-------- GIVEN DATA

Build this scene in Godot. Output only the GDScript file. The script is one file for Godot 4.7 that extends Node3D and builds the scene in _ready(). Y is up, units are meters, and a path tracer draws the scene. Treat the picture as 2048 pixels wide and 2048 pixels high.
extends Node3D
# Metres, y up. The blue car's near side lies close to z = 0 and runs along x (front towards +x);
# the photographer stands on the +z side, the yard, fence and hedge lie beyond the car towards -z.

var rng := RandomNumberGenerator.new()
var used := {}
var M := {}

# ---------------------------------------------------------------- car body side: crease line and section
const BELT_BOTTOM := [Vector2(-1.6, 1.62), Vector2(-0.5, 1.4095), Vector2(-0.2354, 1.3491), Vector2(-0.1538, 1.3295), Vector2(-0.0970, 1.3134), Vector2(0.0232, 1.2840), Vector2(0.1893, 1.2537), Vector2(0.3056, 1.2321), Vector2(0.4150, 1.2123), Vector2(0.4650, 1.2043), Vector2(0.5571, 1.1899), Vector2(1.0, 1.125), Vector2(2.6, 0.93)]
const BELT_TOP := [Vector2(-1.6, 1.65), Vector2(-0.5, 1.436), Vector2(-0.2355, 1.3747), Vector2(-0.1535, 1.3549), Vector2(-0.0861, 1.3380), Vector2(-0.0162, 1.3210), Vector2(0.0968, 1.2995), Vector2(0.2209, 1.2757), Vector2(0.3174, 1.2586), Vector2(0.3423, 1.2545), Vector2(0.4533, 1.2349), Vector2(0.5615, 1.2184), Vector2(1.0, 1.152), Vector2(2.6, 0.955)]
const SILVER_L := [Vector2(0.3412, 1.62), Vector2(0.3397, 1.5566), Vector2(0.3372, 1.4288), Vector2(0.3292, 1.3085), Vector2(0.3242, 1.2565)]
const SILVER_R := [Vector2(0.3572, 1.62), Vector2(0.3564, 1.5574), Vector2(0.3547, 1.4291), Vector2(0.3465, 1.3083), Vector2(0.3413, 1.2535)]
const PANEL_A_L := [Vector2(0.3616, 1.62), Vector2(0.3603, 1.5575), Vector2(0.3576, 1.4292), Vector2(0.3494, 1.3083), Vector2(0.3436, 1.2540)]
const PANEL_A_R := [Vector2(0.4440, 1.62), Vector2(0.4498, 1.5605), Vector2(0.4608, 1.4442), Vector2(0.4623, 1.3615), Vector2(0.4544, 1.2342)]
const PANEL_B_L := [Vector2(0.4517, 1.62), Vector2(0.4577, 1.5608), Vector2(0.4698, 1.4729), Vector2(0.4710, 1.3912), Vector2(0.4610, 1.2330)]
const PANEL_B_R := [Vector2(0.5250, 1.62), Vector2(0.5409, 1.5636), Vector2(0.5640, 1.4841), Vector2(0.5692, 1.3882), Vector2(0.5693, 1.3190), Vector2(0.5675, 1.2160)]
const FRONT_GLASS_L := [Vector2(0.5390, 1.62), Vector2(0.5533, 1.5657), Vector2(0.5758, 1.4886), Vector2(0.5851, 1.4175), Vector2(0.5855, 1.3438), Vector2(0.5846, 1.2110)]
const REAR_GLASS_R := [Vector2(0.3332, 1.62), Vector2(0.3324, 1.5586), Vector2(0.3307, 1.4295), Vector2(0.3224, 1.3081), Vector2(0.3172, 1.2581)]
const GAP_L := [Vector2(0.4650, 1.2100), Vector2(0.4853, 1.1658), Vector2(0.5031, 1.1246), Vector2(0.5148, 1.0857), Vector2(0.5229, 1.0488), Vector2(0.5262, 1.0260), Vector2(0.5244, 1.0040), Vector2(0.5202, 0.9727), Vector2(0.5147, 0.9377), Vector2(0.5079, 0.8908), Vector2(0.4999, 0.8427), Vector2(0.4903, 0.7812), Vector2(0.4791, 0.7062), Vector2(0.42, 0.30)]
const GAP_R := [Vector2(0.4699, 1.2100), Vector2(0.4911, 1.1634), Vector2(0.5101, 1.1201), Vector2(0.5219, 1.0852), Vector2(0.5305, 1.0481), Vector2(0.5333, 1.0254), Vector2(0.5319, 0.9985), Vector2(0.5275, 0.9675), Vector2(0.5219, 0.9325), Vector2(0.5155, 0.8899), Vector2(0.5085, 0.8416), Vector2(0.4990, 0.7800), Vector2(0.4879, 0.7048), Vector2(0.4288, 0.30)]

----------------

- [INSTRUCTION]: Retype the whole listing, matching it exactly.

- [EXERCISE OUTPUT]:
Build this scene in Godot. Output only the GDScript file. The script is one file for Godot 4.7 that extends Node3D and builds the scene in _ready(). Y is up, units are meters, and a path tracer draws the scene. Treat the picture as 2048 pixels wide and 2048 pixels high.
extends Node3D
# Metres, y up. The blue car's near side lies close to z = 0 and runs along x (front towards +x);
# the photographer stands on the +z side, the yard, fence and hedge lie beyond the car towards -z.

var rng := RandomNumberGenerator.new()
var used := {}
var M := {}

# ---------------------------------------------------------------- car body side: crease line and section
const BELT_BOTTOM := [Vector2(-1.6, 1.62), Vector2(-0.5, 1.4095), Vector2(-0.2354, 1.3491), Vector2(-0.1538, 1.3295), Vector2(-0.0970, 1.3134), Vector2(0.0232, 1.2840), Vector2(0.1893, 1.2537), Vector2(0.3056, 1.2321), Vector2(0.4150, 1.2123), Vector2(0.4650, 1.2043), Vector2(0.5571, 1.1899), Vector2(1.0, 1.125), Vector2(2.6, 0.93)]
const BELT_TOP := [Vector2(-1.6, 1.65), Vector2(-0.5, 1.436), Vector2(-0.2355, 1.3747), Vector2(-0.1535, 1.3549), Vector2(-0.0861, 1.3380), Vector2(-0.0162, 1.3210), Vector2(0.0968, 1.2995), Vector2(0.2209, 1.2757), Vector2(0.3174, 1.2586), Vector2(0.3423, 1.2545), Vector2(0.4533, 1.2349), Vector2(0.5615, 1.2184), Vector2(1.0, 1.152), Vector2(2.6, 0.955)]
const SILVER_L := [Vector2(0.3412, 1.62), Vector2(0.3397, 1.5566), Vector2(0.3372, 1.4288), Vector2(0.3292, 1.3085), Vector2(0.3242, 1.2565)]
const SILVER_R := [Vector2(0.3572, 1.62), Vector2(0.3564, 1.5574), Vector2(0.3547, 1.4291), Vector2(0.3465, 1.3083), Vector2(0.3413, 1.2535)]
const PANEL_A_L := [Vector2(0.3616, 1.62), Vector2(0.3603, 1.5575), Vector2(0.3576, 1.4292), Vector2(0.3494, 1.3083), Vector2(0.3436, 1.2540)]
const PANEL_A_R := [Vector2(0.4440, 1.62), Vector2(0.4498, 1.5605), Vector2(0.4608, 1.4442), Vector2(0.4623, 1.3615), Vector2(0.4544, 1.2342)]
const PANEL_B_L := [Vector2(0.4517, 1.62), Vector2(0.4577, 1.5608), Vector2(0.4698, 1.4729), Vector2(0.4710, 1.3912), Vector2(0.4610, 1.2330)]
const PANEL_B_R := [Vector2(0.5250, 1.62), Vector2(0.5409, 1.5636), Vector2(0.5640, 1.4841), Vector2(0.5692, 1.3882), Vector2(0.5693, 1.3190), Vector2(0.5675, 1.2160)]
const FRONT_GLASS_L := [Vector2(0.5390, 1.62), Vector2(0.5533, 1.5657), Vector2(0.5758, 1.4886), Vector2(0.5851, 1.4175), Vector2(0.5855, 1.3438), Vector2(0.5846, 1.2110)]
const REAR_GLASS_R := [Vector2(0.3332, 1.62), Vector2(0.3324, 1.5586), Vector2(0.3307, 1.4295), Vector2(0.3224, 1.3081), Vector2(0.3172, 1.2581)]
const GAP_L := [Vector2(0.4650, 1.2100), Vector2(0.4853, 1.1658), Vector2(0.5031, 1.1246), Vector2(0.5148, 1.0857), Vector2(0.5229, 1.0488), Vector2(0.5262, 1.0260), Vector2(0.5244, 1.0040), Vector2(0.5202, 0.9727), Vector2(0.5147, 0.9377), Vector2(0.5079, 0.8908), Vector2(0.4999, 0.8427), Vector2(0.4903, 0.7812), Vector2(0.4791, 0.7062), Vector2(0.42, 0.30)]
const GAP_R := [Vector2(0.4699, 1.2100), Vector2(0.4911, 1.1634), Vector2(0.5101, 1.1201), Vector2(0.5219, 1.0852), Vector2(0.5305, 1.0481), Vector2(0.5333, 1.0254), Vector2(0.5319, 0.9985), Vector2(0.5275, 0.9675), Vector2(0.5219, 0.9325), Vector2(0.5155, 0.8899), Vector2(0.5085, 0.8416), Vector2(0.4990, 0.7800), Vector2(0.4879, 0.7048), Vector2(0.4288, 0.30)]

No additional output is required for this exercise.